Gemischtes Programm

Fono Forum 2011, Januar, S. 84

Die Aufnahmeinformationen im Inlay kann man leicht übersehen: Die Schrift hebt sich so schlecht vor dem dunklen Hintergrund ab, dass man schon keine Lust mehr verspürt, den Namen des Layouters zu suchen. Zum Glück sind der deutsche, persönlich gehaltene Booklet-Text Gersteins und die kurzen Hinweise von Oliver Knussen zu seinem eigenen Werk leserlich ausgefallen.


Knussens „Ophelia’s Last Dance“ bildet den Mittelpunkt des Albums und gleichzeitig den dezent-liebenswürdigen modernen Kontrapunkt zu Schumanns Humoreske und Liszts h-Moll-Sonate, die bekanntlich Robert Schumann gewidmet ist. Dass sich Gerstein auf schlicht-schöne Melodien und lyrische Stimmungen versteht, wird schon in Schumanns Humoreske deutlich: Die langsamen Abschnitte erfüllt er mit feinstem Klang und großer Poesie; Überschriften wie „Einfach“, „Einfach und zart“ oder „Innig“ setzt er wunderbar um. Die schnellen Sätze wiederum spielt er genauso flink wie zupackend, dabei nie unkontrolliert.

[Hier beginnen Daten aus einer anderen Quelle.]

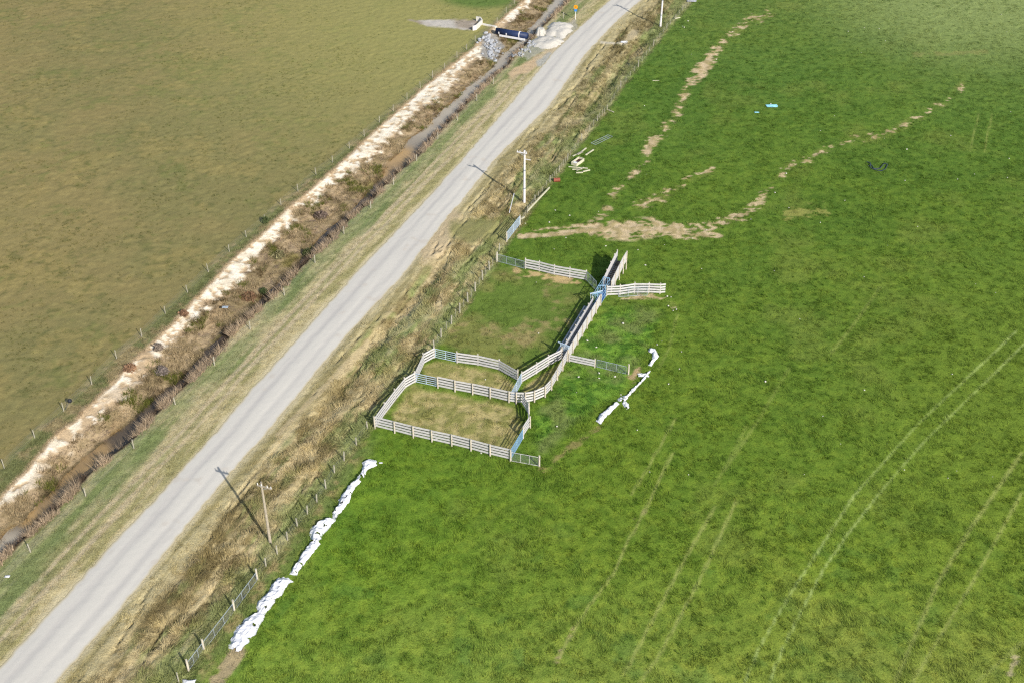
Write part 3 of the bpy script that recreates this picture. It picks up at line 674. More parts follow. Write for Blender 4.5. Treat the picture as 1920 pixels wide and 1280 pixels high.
mesh_gate((383,1219), (354,1257), 'short netting gate at the bottom edge of the photo next to the fence', M['wire'], 1.05, .1, GS, ends=[(354,1257)])

# ------------------------------------------------------------------ race, crush, loading ramp
def up(z): return Vector((0, 0, z))
r0l, r1l, r0r, r1r = P3((1053,672)), P3((1110,577)), P3((1065,677)), P3((1126,573))
o = (r0l+r0r)/2; t = thing('cattle_race', 'long narrow timber race with a catwalk leading up to the blue crush', 'race', o)
for a, b, s_, nm in ((r0l, r1l, -1, 'left'), (r0r, r1r, 1, 'right')):
    n_ = 7
    for i in range(n_+1):
        c = a+(b-a)*i/n_; m = MB(); m.tube(c-o-up(.2), c-o+up(1.8), .085, .08, 8); m.build('post', M['post'], t)
    m = MB(); nr = sidev(a, b, 1)*(-s_*.11)
    for z in ((.25, .58, .91, 1.24, 1.60) if s_ < 0 else (.2, .48, .76, 1.04, 1.32, 1.6)): m.beam(a-o+nr+up(z), b-o+nr+up(z), .05, .22 if s_ < 0 else .262)
    m.build('rail_panel', M['rail'], t)
m = MB(); nr = sidev(r0l, r1l, -1)
for k in range(2): m.beam(r0l-o+nr*(.45+.3*k)+up(.62), r0l-o+(r1l-r0l)*.93+nr*(.45+.3*k)+up(.62), .2, .05)
m.build('catwalk', M['rail'], t)
for i in range(8):
    m = MB(); c = r0l+(r1l-r0l)*(i/7*.93)-o; m.beam(c+nr*.15+up(.54), c+nr*.95+up(.54), .09, .09); m.tube(c+nr*.9-up(.1), c+nr*.9+up(.55), .05, n=6)
    m.build('bracket', M['plank'], t)
m = MB(); m.beam((r0l+r0r)/2-o+up(.03), (r1l+r1r)/2-o+up(.03), .72, .05); m.build('floor', M['ochre'], t)
# slide gate at the race entry
a, b = P3((1052,670)), P3((1064,675)); o = (a+b)/2; d = (b-a).normalized()
t = thing('slide_gate', 'pale blue steel slide gate with overhead frame at the mouth of the race', 'gate', o)
m = MB(); a -= o; b -= o
for e in (a-d*.1, b+d*.1): m.beam(e, e+up(2.2), .09, .09)
m.beam(a-d*.5+up(2.2), b+d*.3+up(2.2), .12, .1); m.build('frame', M['palesteel'], t)
m = MB()
for k in range(6): m.tube(a+(b-a)*(k+.5)/6+up(.15), a+(b-a)*(k+.5)/6+up(2.0), .025, n=6)
for z in (.15, .8, 1.4, 2.0): m.beam(a+up(z), b+up(z), .05, .06)
m.build('bars', M['palesteel'], t)
# crush
k0l, k1l, k0r, k1r = P3((1110,576)), P3((1130,543)), P3((1126,572)), P3((1142,546))
o = (k0l+k1r)/2; t = thing('cattle_crush', 'blue steel cattle crush with head bail between the race and the loading ramp', 'cattle crush', o)
for a, b in ((k0l, k1l), (k0r, k1r)):
    m = MB(); a = a-o; b = b-o; L = b-a
    for c in (0, .5, 1): m.beam(a+L*c, a+L*c+up(1.95), .07, .07)
    for z in (.12, .75, 1.35, 1.92): m.tube(a+up(z), b+up(z), .03, n=6)
    m.build('side_panel', M['bluesteel'], t)
for a, b in ((k0l, k0r), (k1l, k1r), ((k0l+k1l)/2, (k0r+k1r)/2)):
    m = MB(); a = a-o; b = b-o; L = b-a
    for z in (2.05,): m.beam(a+up(z), b+up(z), .09, .09)
    for c in (0, .33, .66, 1): m.beam(a+L*c+up(.1), a+L*c+up(2.05), .045, .045)
    m.build('head_gate' if a != k0l-o else 'tail_gate', M['bluesteel'], t)
m = MB()
m.beam(k0l-o-(k0r-k0l)*.3+up(2.25), k0l-o+(k0r-k0l)*1.15+up(2.25), .12, .1)
m.beam(k0l-o-(k0r-k0l)*.2+up(1.2), k0l-o-(k0r-k0l)*.2+up(2.25), .07, .07); m.build('lever', M['palesteel'], t)
m = MB(); m.beam((k0l+k0r)/2-o+up(.06), (k1l+k1r)/2-o+up(.06), .8, .08); m.build('floor', M['deepblue'], t)
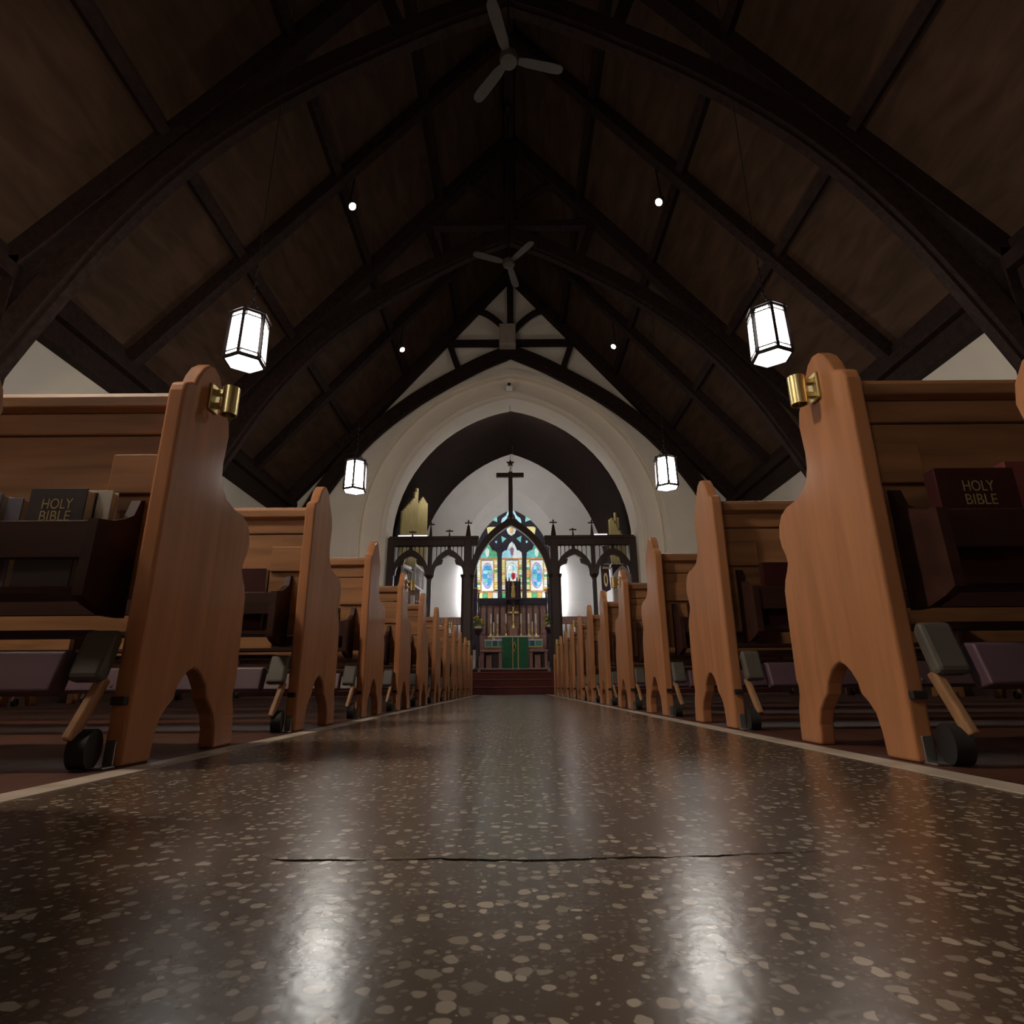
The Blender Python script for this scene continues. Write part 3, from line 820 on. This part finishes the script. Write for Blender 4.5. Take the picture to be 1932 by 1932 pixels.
# hanging cross on the screen's point
Xc, Zc = at(962, 897, SY)
r = thing('rood_cross', (Xc, SY, 4.38), 'tall dark wooden cross rising over the middle of the screen', 'cross')
B().box(Xc - .055, Xc + .055, SY - .04, SY + .04, 4.43, Zc + .10).out('shaft', 'screen_oak', r, bevel=.008)
B().box(Xc - .38, Xc + .36, SY - .045, SY + .045, Zc - .055, Zc + .065).out('crossbar', 'screen_oak', r, bevel=.008)
r = thing('star_pendant', (Xc, SY, Zc + .12), 'small dark star with a white rod hanging above the rood cross', 'pendant')
zs_ = at(961, 874, SY)[1]
B().cyl((Xc, SY, Zc + .10), (Xc, SY, zs_ - .08), .02, n=8).out('rod', 'white_paint', r)
sp = [(Xc + (.11 if k % 2 == 0 else .05) * math.sin(math.pi * k / 5), zs_ + (.11 if k % 2 == 0 else .05) * math.cos(math.pi * k / 5)) for k in range(10)]
B().prism(sp, 'y', SY - .03, SY + .03).out('star', 'screen_oak', r)
B().cyl((Xc, SY, zs_ + .08), (Xc, SY, 7.72), .006, n=6).out('wire', 'lantern_metal', r)

# ------------------------------------------------------------------ chancel lamps
for sx, side in ((-1, 'left'), (1, 'right')):  # flood lamps added out of sight to brighten the chancel
    x = sx * 1.56
    r = thing('tube_lamp', (x, 19.9, 2.5), 'bright upright tube lamp beside the stained glass window, %s' % side, 'lamp', 'tube lamps in the chancel')
    B().box(x - .05, x + .05, 19.95, 20.0, 2.45, 4.25).out('holder', 'white_paint', r)
    B().cyl((x, 19.91, 2.5), (x, 19.91, 4.2), .03, n=10).out('tube', 'tube_glass', r)
for x0, x1, lab in ((-3.0, -2.2, 'white tube lamp lying on the left end of the screen beam'), (2.14, 2.52, 'short white tube lamp lying on the right end of the screen beam')):
    r = thing('beam_lamp', ((x0 + x1) / 2, SY, ZB1 + .03), lab, 'lamp', 'tube lamps on the screen beam')
    B().box(x0, x1, SY - .02, SY + .08, ZB1 + .03, ZB1 + .05).out('tray', 'white_paint', r)
    B().cyl((x0 + .02, SY + .02, ZB1 + .075), (x1 - .02, SY + .02, ZB1 + .075), .015, n=10).out('tube', 'tube_glass_soft', r)

for sx, side in ((-1, 'left'), (1, 'right')):  # flood lamps added out of sight to brighten the chancel
    p = Vector((sx * .42, 15.45, 7.94)); d = Vector((-sx * .1, .80, -.62)).normalized()
    r = thing('added_flood_lamp', p, 'added unseen box flood lamp behind the point of the chancel arch, %s side' % side, 'lamp', 'added flood lamps behind the chancel arch')
    B().beam(p - d * .1, p + d * .02, .50, .22).out('housing', 'lantern_metal', r)
    B().beam(p + d * .02, p + d * .03, .46, .18).out('lens', 'added_flood_glass', r)
    u = Vector((0, -d.z, d.y)).normalized() * .105
    B().beam(p + u, p + u + d * .07, .52, .012).out('hood', 'lantern_metal', r)  # hood and doors shaped to hold the added light off the vault
    for s3 in (-1, 1):
        q = Vector((s3 * .25, 0, 0)); B().beam(p + q, p + q + d * .07, .012, .22).out('barn_door', 'lantern_metal', r)
    B().beam(p - d * .05, (sx * .42, 15.19, 7.95), .05, .05).out('bracket', 'lantern_metal', r)

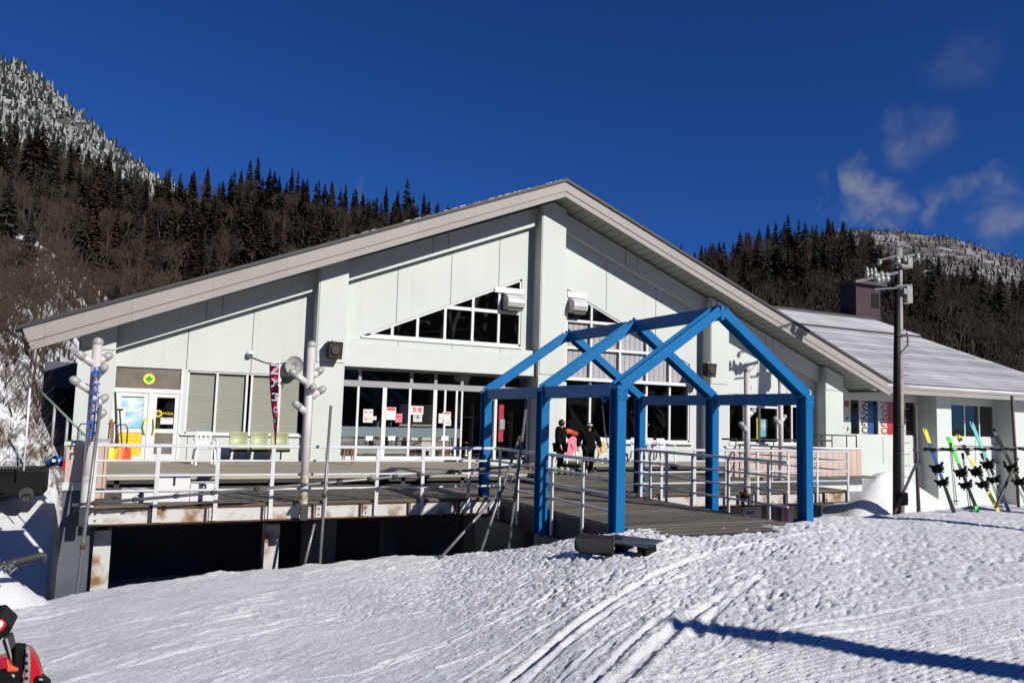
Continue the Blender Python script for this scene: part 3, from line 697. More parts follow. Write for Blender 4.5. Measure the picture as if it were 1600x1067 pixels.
# right bay: tall window with lavender curtains above, shop glass below
def ztr(x): return 6.5-(x-14.35)*(6.5-4.02)/(20.05-14.35)
xs = [(x, .95, ztr(x)) for x in (15.45, 16.75, 18.0, 19.1)]
w = window(H_R1, xs, [(5.35, 14.4, 16.95), (4.35, 14.4, 19.2), (2.70, 16.75, 18.0), (3.2, 14.4, 20.0)], WY+.03, fw=.08)
b = MB(); b.prism([(14.4, 3.24), (20.0, 3.24), (20.0, ztr(20)-.05), (16.9, 5.33), (14.4, 5.33)], WY+.17, WY+.19); b.build('curtain', M_CURT, w)
MB().box(14.3, 20.2, WY-.10, WY+.02, 3.14, 3.26).build('sill', M_WHITE, w); MB().box(14.3, 20.15, WY-.12, WY+.02, .86, .95).build('sill', M_WHITE, w)
b = MB()
for x, z0, z1, y in ((17.3, 1.0, 1.9, 26.2), (17.75, 1.0, 1.9, 26.2), (19.1, 1.0, 1.6, 26.4), (19.6, 1.0, 1.65, 26.4), (14.9, 1.0, 1.7, 27)): b.box(x-.04, x+.04, y, y+.05, z0, z1)
b.box(17.3, 17.75, 26.2, 26.25, 1.85, 1.92); b.box(19.1, 19.6, 26.4, 26.45, 1.55, 1.62)
b.build('chair_frame', M_WOOD, w)
w = window(H_R2, [(22.9, .95, 2.95), (23.75, .95, 2.95), (24.75, .95, 2.95), (25.55, .95, 2.95)], [(2.45, 22.9, 24.75), (2.55, 25.5, 26.3)], WY+.03, fw=.07)
MB().box(22.0, 26.45, WY-.1, WY+.02, .86, .95).build('sill', M_WHITE, w)
b = MB(); b.box(24.0, 24.12, 25.3, 25.34, 1.1, 2.0, 0); b.box(24.12, 24.6, 25.3, 25.34, 1.2, 1.95, 1); b.build('display_board', [M_YELLOW, M_POSTB], w)
w = window(H_W1, [(30.15, 1.37, 3), (31.4, 1.37, 3), (32.7, 1.37, 3)], [], 25.23, fw=.05)
w = window(H_W2, [(37.6, 1.37, 3), (38.75, 1.37, 3)], [], 25.23, gl=M_DGLASS, fw=.06)
MB().box(-2.3, 2.0, 28, 33, -3.2, 3.05).build('annex_wall', M_SLATE, lodge); MB().box(-1.85, -1.35, 25.6, 27.0, 1.5, 2.2).build('dark_hatch', M_BLACK, lodge)  # annex wall coloured dark to carry the shade under the roof end
MB().box(LX0+.05, 10.9, WY-.06, WY-.004, -3.2, -.09).build('under_deck_dark', M_SLATE, lodge)  # dark sheet standing in for the deep shade beneath the deck

# things fixed to the walls or standing in the windows
def poster(name, x0, x1, z0, z1, y, base, label, cat, group=None):
    o = thing(name, ((x0+x1)/2, y, z0), label, cat, group); MB().box(x0, x1, y-.006, y, z0, z1).build('sheet', base, o); return o
for x0, ink, lab in ((30.25, M_BLUEB, 'white banner with blue NANGO lettering hung in the wing window'), (31.55, M_RED, 'white banner with red NANGO lettering hung in the wing window')):
    o = poster('banner', x0, x0+.98, 1.42, 2.97, 25.4, M_PAPER, lab, 'banner', 'banners in the wing window')
    MB().box(x0+.62, x0+.98, 25.388, 25.393, 1.42, 2.97).build('edge_stripe', ink, o)
    text('NANGO', .62, o, M_INK if ink is M_BLUEB else M_RED, (x0+.40, 25.391, 2.2), (0, 0, -1), (1, 0, 0), 1.5, squash=1.1)
o = poster('banner', 29.1, 29.75, 1.42, 2.97, 25.4, M_PAPER, 'pale poster with a red mark at its top, leftmost in the wing window', 'poster', 'banners in the wing window')
b = MB(); b.prism([(29.3, 2.65), (29.6, 2.62), (29.65, 2.9), (29.35, 2.92)], 25.388, 25.393, 0); b.prism([(29.15, 1.5), (29.3, 1.75), (29.22, 1.8)], 25.388, 25.393, 1); b.prism([(29.45, 2.05), (29.6, 2.1), (29.58, 2.18), (29.43, 2.12)], 25.388, 25.393, 1); b.prism([(29.5, 1.48), (29.62, 1.7), (29.5, 1.72)], 25.388, 25.393, 1)
b.build('print', [M_RED, M_INK], o)
o = poster('banner', 33.0, 33.45, 1.42, 2.97, 25.4, M_PAPER, 'narrow poster with an orange panel and a blue splash behind the utility pole', 'poster', 'banners in the wing window')
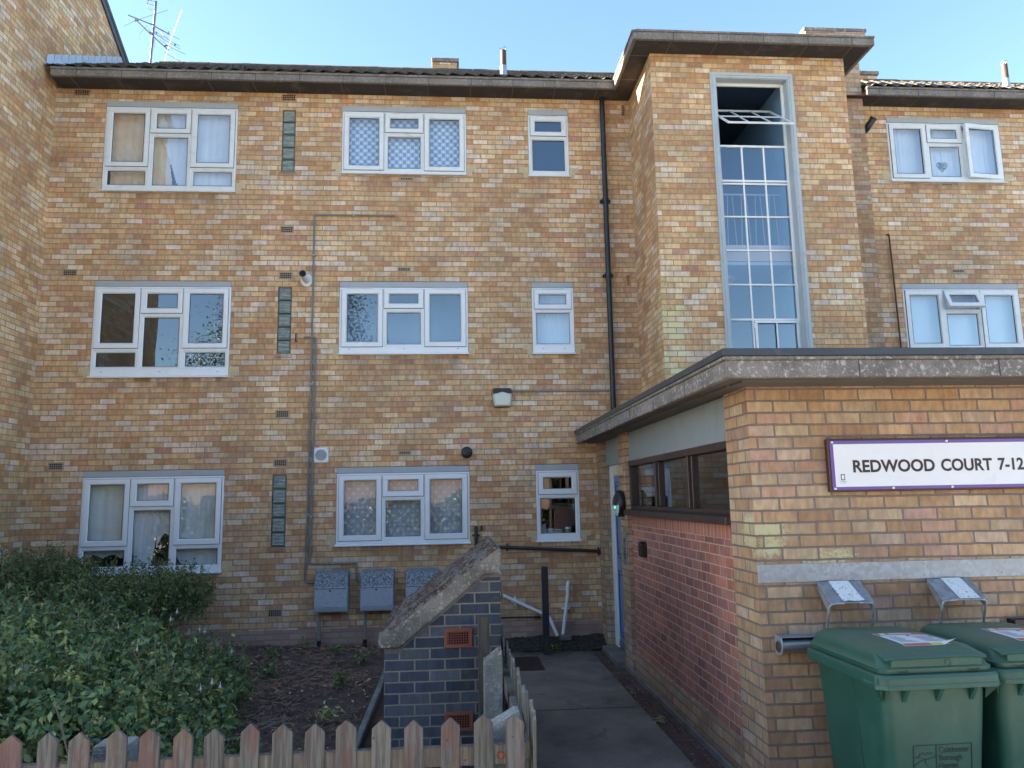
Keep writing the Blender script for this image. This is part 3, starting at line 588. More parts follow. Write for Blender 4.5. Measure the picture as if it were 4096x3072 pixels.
RM = [simple('fresh_mortar', (.50,.45,.35), .9), simple('yellow_repair_brick', (.52,.41,.22), .9, var=.25, sc_=15)]   # repaired bricks at the sill ends
for w_ in WIN:
    if w_[4] == 'E': continue
    for s_, xe in ((-1, w_[0]-.002), (1, w_[1]+.002)):
        m = MB(); m.cur = 0; m.box(xe, xe+s_*.135, -.0025, .01, w_[3]+.075, w_[3]+.150); m.box(xe, xe+s_*.075, -.0024, .01, w_[3]+.002, w_[3]+.0745)
        m.cur = 1; m.box(xe+s_*.006, xe+s_*.122, -.0045, .01, w_[3]+.084, w_[3]+.141); m.box(xe+s_*.006, xe+s_*.064, -.0044, .01, w_[3]+.011, w_[3]+.066); m.build('brick_repair', RM, bld)
# stair tower window
root = thing('stair_window', None, None); root.parent = bld
m = MB(); y0 = TY-.025; SX0, SX1, SZ1, SZ0 = 3.50, 4.655, 7.655, 2.95
for (a, b, c_, d) in ((SX0, SX0+.075, y0, TY+.02), (SX1-.075, SX1, y0, TY+.02)): m.box(a, b, c_, d, SZ0, SZ1-.075)
m.box(SX0, SX1, y0, TY+.02, SZ1-.075, SZ1)
m.box(SX0+.028, SX0+.050, y0-.012, y0, SZ0, SZ1-.028).box(SX1-.050, SX1-.028, y0-.012, y0, SZ0, SZ1-.028).box(SX0+.05, SX1-.05, y0-.012, y0, SZ1-.05, SZ1-.028)
m.box(SX0+.0755, SX0+.085, y0+.01, TY+.13, SZ0, SZ1-.0755).box(SX1-.085, SX1-.0755, y0+.01, TY+.13, SZ0, SZ1-.0755).box(SX0+.085, SX1-.085, y0+.01, TY+.13, SZ1-.085, SZ1-.0755)
m.build('surround', M['steelframe'], root, bevel=.004)
m = MB(); yf, yb = TY+.10, TY+.13; GX0, GX1 = SX0+.086, SX1-.086
m.box(GX0, GX0+.035, yf, yb, SZ0, 7.57).box(GX1-.035, GX1, yf, yb, SZ0, 7.57).box(GX0+.035, GX1-.035, yf, yb, 7.53, 7.57)
for z, h in ((6.655, .030), (6.160, .028), (6.118, .024), (5.655, .022), (5.188, .022), (4.718, .022), (4.247, .028)): m.box(GX0+.035, GX1-.035, yf+.002, yb, z-h/2, z+h/2)
third = (GX1-GX0-.07)/3
for k in (1, 2): x = GX0+.035+third*k; m.box(x-.011, x+.011, yf+.004, yb, 6.13, 6.64); m.box(x-.011, x+.011, yf+.004, yb, 4.25, 6.106)
x = GX0+.035+third; m.box(x-.012, x+.012, yf, yb, SZ0, 4.235)
m.build('glazing_bars', M['white_paint'], root, bevel=.002)
m = MB(); frame_rect(m, x+.018, GX1-.032, SZ0, 4.226, .030, yf-.018, yf+.01); xm = (x+.018+GX1-.032)/2; m.box(xm-.009, xm+.009, yf-.012, yf+.008, SZ0+.03, 4.196); m.cyl((x+.01, yf-.02, 4.12), (x+.01, yf-.02, 4.19), .012, 10)
m.build('casement', M['white_paint'], root, bevel=.002)
m = MB(); m.quad((GX0+.03,yb-.01,SZ0),(GX1-.03,yb-.01,SZ0),(GX1-.03,yb-.01,6.64),(GX0+.03,yb-.01,6.64)); m.build('pane', M['glass'], root, fix=False)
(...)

Nach solch einem starken Schumann habe ich mir von der Interpretation der List-Sonate viel versprochen. Doch gleich zu Beginn, beim ersten Eintritt des „Allegro energico“, zeigt sich Gerstein als zahnloser Tiger. Die Oktavsprünge wirken nicht energisch, die anschließenden Tonrepetitionen in den Bassstimmen nicht bedrohlich genug. Die Tempi, die Gerstein wählt, den Notentext deutlich darzustellen, aber man vermisst die anspringende Virtuosität beispielsweise einer Martha Argerich. Gerstein kostet die sanften Kantilenen und lyrischen Ruhepunkte der Sonate genüsslich aus, er steigert zwischenzeitlich auch die Intensität. Aber er hält die Spannung letztlich nicht aufrecht.